礼拝説教

2009年8月16日

「平和をつくる者」 
マタイ5章9節、エペソ2章11〜22節

 太平洋戦争が終わって64年になりました。この大戦でわが国は310万人の人々が犠牲になったと言われています。戦場で多くの人たちが尊いいのちを失っただけでなく、日本国内でもアメリカ軍の空襲などによって多くの人たちが、突然いのちを絶たれました。そして今でも世界の多くの紛争地域で、尊いいのちが失われています。戦争や争いはどうしてもなくならないのでしょうか。でもまだ望みがあります。その望みを聖書から見いだしましょう。

 I. キリストは隔ての壁を打ちこわされた。
 イエスさまが来られるまで、神殿には異邦人の庭があって、異邦人はその庭にのみ入ることを許され、そこで神様を礼拝しました。しかしそこより内側に入れば、ユダヤ人から殺されても文句は言えませんでした。その上多くの異邦人はまことの神様を知らず、イスラエルの人々の受けている契約や希望から除外されていました(11-12節)。しかしキリストがこの世に人となって来てくださり、十字架にかかってくださったので、ユダヤ人と異邦人とを隔てている壁であり、敵意---それはさまざまな規定からなりたっている律法---が、廃棄されました。こうして両者はキリストにあって一つのからだにつくりあげられたのです(14-15節)。主イエスの十字架は、ユダヤ人と異邦人との間の敵意をなくさせただけでなく、世界のあらゆる国々の間での敵意を取り去り、平和な関係を実現させる強力な基盤を築いたのです。キリストにあって人々は平和な関係を持つことができるのです。
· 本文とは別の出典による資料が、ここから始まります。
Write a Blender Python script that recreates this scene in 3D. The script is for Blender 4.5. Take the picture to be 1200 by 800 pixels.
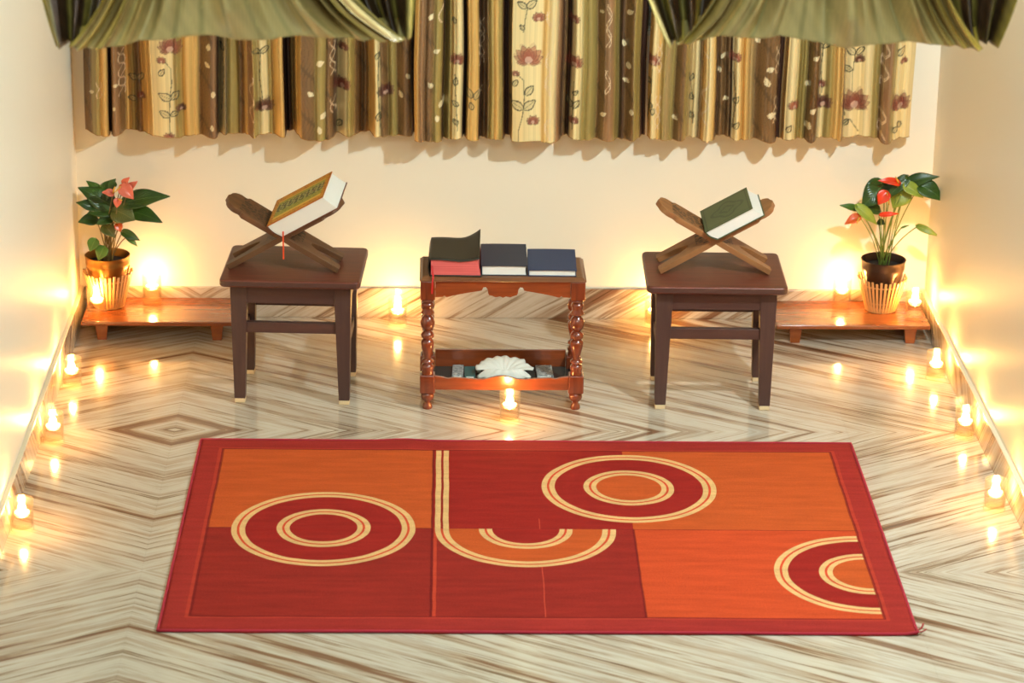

 II. キリストにあってすべての人は神と和解した。
 キリストの十字架は、ユダヤ人や異邦人、すなわち世界中のすべての人々をこれまで敵対していた神様と和解させる尊いわざです(16節)。キリストにあってすべての人は神様に近づくことできるようになり、すべての人はキリストにあって一つになれるのです。それが教会です(18-20節)。人として来られたキリストご自身が、またペンテコステの時からは聖霊に導かれて弟子たちが、遠くにいた異邦人にも、近くにいたユダヤ人にも平和の福音を宣べ伝えました(17節)。きリストにあって、人々は神と和解し、心の中に平安・平和を与えられて、今度は彼らが、和解の福音を人々に語って、人々を平和な民に変える役割を果たすのです。
 「平和をつくる者は幸いです」と主イエスは言われました。キリスト者こそ積極的に平和をつくり出すことができます。神の子どもと呼ばれる者として、平和の実現のために努めることは極めて自然であるからです。その努力の多くは教会の働きです。教会すなわち神の家族になって初めて、世界の人々は一つになり、世界に平和がもたらされます。私たちの希望もそこにあります。